— begin Information provided —
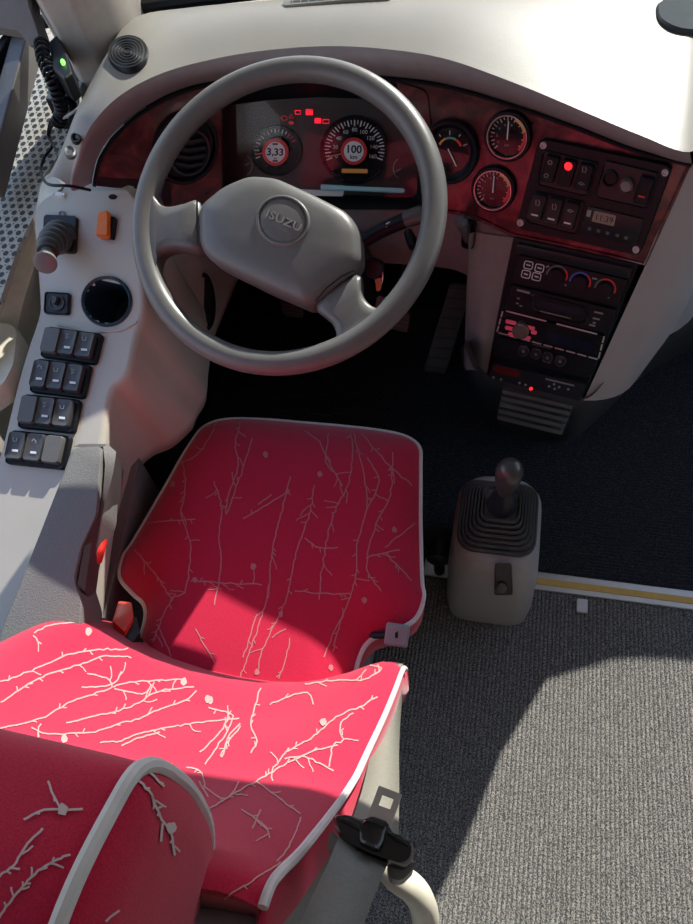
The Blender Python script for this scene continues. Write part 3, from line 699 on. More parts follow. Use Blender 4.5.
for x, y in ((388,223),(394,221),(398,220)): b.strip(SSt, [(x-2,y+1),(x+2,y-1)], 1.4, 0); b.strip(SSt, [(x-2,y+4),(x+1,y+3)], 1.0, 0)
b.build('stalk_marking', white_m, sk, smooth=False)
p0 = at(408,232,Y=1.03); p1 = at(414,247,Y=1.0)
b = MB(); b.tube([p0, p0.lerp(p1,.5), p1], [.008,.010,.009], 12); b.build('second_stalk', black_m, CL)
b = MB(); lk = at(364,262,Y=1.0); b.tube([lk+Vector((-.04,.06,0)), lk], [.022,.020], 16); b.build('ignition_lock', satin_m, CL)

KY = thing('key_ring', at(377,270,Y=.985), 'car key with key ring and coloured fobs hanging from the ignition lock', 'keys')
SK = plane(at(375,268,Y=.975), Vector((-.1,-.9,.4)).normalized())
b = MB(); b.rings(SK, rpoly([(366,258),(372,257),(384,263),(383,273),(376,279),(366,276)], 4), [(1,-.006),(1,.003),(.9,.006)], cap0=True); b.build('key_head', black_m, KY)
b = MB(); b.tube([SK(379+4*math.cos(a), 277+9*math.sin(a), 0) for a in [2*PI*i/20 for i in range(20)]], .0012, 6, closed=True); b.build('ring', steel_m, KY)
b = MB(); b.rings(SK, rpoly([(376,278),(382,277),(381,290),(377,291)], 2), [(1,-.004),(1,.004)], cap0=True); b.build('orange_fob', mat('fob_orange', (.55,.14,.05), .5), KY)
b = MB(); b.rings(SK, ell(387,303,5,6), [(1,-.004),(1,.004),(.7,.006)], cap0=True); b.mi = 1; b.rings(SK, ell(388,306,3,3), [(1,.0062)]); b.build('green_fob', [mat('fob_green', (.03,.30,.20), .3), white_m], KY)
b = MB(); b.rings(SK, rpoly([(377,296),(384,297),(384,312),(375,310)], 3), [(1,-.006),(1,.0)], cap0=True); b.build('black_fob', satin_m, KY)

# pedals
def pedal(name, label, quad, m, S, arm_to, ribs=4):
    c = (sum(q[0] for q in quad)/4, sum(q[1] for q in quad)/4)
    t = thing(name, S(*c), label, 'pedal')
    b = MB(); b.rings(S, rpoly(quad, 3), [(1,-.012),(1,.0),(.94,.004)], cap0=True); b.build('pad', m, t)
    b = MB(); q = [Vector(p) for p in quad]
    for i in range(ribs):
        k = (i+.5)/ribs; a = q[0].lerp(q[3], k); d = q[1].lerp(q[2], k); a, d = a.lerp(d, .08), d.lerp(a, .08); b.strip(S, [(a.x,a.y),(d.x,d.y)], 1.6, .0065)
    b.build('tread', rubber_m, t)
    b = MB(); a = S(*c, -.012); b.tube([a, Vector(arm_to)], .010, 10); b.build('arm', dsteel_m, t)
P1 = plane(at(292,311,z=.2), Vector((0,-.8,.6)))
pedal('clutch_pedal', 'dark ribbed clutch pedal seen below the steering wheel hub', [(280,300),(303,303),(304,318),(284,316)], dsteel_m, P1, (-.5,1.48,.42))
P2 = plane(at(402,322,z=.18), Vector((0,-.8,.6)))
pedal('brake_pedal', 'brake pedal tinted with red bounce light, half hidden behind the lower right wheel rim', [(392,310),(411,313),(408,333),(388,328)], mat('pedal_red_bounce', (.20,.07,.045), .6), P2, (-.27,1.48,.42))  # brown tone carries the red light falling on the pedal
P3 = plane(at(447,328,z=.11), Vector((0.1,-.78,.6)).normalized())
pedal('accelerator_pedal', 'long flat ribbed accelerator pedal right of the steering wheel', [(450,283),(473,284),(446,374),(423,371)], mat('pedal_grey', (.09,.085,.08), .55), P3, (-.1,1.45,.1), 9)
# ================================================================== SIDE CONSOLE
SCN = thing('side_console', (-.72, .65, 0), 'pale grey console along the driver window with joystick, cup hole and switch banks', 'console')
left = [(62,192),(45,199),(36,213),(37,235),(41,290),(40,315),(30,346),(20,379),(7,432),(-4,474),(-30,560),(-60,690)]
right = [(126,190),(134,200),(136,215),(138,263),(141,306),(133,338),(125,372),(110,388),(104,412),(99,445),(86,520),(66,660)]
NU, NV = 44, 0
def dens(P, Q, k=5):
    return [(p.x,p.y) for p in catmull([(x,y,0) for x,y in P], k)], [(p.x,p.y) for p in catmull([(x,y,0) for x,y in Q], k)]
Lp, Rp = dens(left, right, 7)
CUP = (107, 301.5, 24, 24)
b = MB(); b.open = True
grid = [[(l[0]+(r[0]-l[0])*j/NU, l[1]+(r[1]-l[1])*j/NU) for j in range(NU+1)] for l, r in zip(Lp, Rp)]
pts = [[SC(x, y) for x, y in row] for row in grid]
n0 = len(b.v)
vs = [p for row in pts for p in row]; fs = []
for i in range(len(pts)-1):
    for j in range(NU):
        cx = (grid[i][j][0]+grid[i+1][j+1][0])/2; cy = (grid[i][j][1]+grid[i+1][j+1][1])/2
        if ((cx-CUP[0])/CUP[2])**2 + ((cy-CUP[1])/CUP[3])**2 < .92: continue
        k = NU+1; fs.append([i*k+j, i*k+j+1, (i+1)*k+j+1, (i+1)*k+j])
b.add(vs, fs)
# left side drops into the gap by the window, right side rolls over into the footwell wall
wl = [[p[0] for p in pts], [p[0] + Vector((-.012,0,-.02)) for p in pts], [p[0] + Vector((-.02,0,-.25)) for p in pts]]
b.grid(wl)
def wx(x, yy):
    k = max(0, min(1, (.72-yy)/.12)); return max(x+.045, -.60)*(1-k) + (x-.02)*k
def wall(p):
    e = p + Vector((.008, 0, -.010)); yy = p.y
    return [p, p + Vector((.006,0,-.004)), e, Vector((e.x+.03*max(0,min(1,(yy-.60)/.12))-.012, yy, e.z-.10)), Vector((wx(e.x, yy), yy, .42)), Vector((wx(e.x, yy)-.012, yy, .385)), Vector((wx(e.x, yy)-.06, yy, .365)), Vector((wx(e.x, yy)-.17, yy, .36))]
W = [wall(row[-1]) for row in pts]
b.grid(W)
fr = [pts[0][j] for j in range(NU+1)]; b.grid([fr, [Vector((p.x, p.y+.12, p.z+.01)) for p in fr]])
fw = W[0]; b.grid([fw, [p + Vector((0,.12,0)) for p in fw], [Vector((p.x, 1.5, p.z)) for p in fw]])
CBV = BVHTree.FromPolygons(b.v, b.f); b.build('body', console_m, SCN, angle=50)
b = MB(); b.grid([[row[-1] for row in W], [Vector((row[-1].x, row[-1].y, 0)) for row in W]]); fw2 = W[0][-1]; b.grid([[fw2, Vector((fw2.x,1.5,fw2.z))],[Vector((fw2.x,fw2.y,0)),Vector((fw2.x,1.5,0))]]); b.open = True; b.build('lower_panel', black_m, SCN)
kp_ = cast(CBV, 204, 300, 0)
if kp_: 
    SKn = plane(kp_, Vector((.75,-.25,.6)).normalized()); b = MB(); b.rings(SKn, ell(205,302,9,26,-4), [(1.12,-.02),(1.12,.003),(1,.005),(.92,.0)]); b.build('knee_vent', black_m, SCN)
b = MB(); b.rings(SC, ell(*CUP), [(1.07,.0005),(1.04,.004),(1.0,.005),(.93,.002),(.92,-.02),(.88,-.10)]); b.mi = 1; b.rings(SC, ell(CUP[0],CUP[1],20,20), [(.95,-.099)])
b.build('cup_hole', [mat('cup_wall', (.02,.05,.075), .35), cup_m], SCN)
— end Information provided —
**Directions**
Give again, exactly, the lines from the start of the data through the one holding "b = MB(); lk"; omit the pictures.

**Task solution**
The Blender Python script for this scene continues. Write part 3, from line 699 on. More parts follow. Use Blender 4.5.
for x, y in ((388,223),(394,221),(398,220)): b.strip(SSt, [(x-2,y+1),(x+2,y-1)], 1.4, 0); b.strip(SSt, [(x-2,y+4),(x+1,y+3)], 1.0, 0)
b.build('stalk_marking', white_m, sk, smooth=False)
p0 = at(408,232,Y=1.03); p1 = at(414,247,Y=1.0)
b = MB(); b.tube([p0, p0.lerp(p1,.5), p1], [.008,.010,.009], 12); b.build('second_stalk', black_m, CL)
b = MB(); lk = at(364,262,Y=1.0); b.tube([lk+Vector((-.04,.06,0)), lk], [.022,.020], 16); b.build('ignition_lock', satin_m, CL)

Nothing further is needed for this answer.